Print all odd numbers from an integer list
Company: Amazon
Role: Software Engineer
Category: Coding & Algorithms
Difficulty: easy
Interview Round: Technical Screen
Quick Answer: This question evaluates proficiency with array/list manipulation, parity checking, and handling edge cases such as negative values and integers outside 32-bit ranges.
Constraints
- 0 <= len(nums)
- Integers may be negative.
- Integers may exceed the 32-bit signed range; classification must remain correct.
- Solution must run in linear time over the length of nums.
Examples
Input: ([1, 2, 3, 4, 5],)
Expected Output: [1, 3, 5]
Explanation: Odd numbers 1, 3, 5 kept in their original order; evens 2 and 4 dropped.
Input: ([2, 4, 6, 8],)
Expected Output: []
Explanation: No odd numbers, so the result is empty.
Input: ([],)
Expected Output: []
Explanation: Empty input yields an empty result.
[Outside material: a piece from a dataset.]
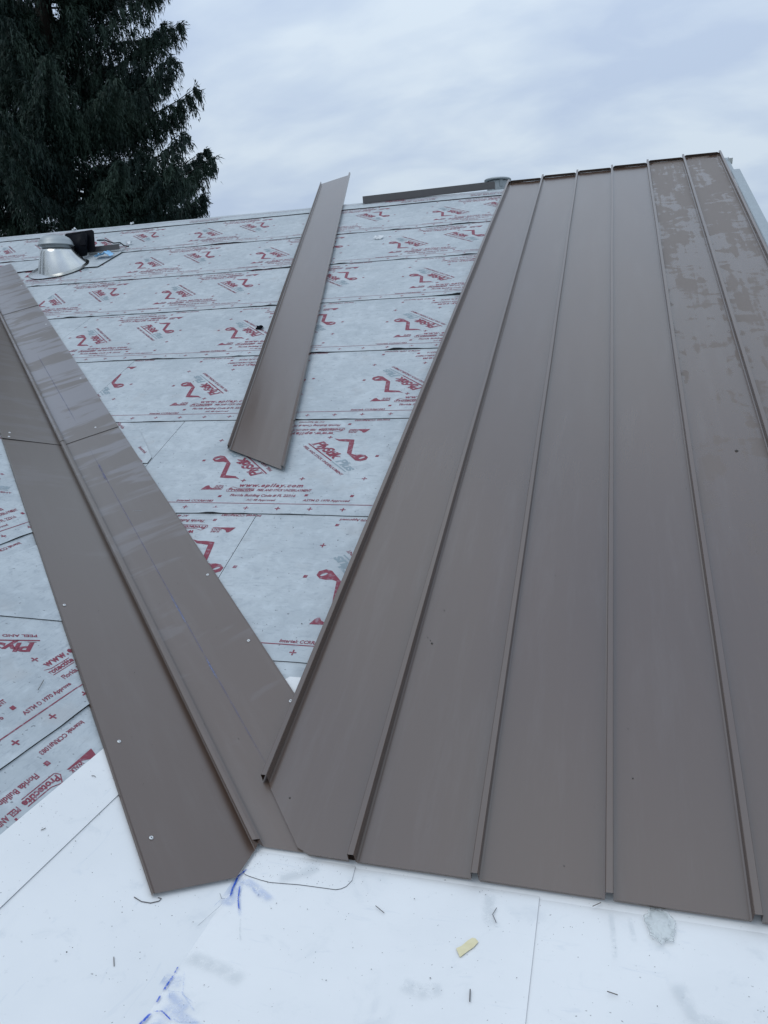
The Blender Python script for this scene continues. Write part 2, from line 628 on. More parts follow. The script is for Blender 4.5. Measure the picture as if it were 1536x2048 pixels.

Input: ([-3, -2, -1, 0, 1],)
Expected Output: [-3, -1, 1]
Explanation: Negative odds -3 and -1 are included; 0 and -2 are even.
Input: ([7],)
Expected Output: [7]
Explanation: Single odd element is returned as-is.
Input: ([10000000000000000001, 10000000000000000002],)
Expected Output: [10000000000000000001]
Explanation: Value far beyond 32-bit range: the odd one is kept, demonstrating parity works for large integers.
Input: ([0, -0, 5, -5],)
Expected Output: [5, -5]
Explanation: 0 and -0 are even; the odd values 5 and -5 are kept in order.
Hints
- An integer x is odd exactly when x % 2 != 0. Avoid `x % 2 == 1`, which is false for negative odds in languages where `%` keeps the sign of the dividend.
- Iterate once and collect matching elements; do not sort or use nested loops.
- For languages with fixed-width ints (Java, C++), use a 64-bit type so values beyond the 32-bit range are still tested correctly. Parity (even/odd) does not depend on width, so the same `% 2` check works.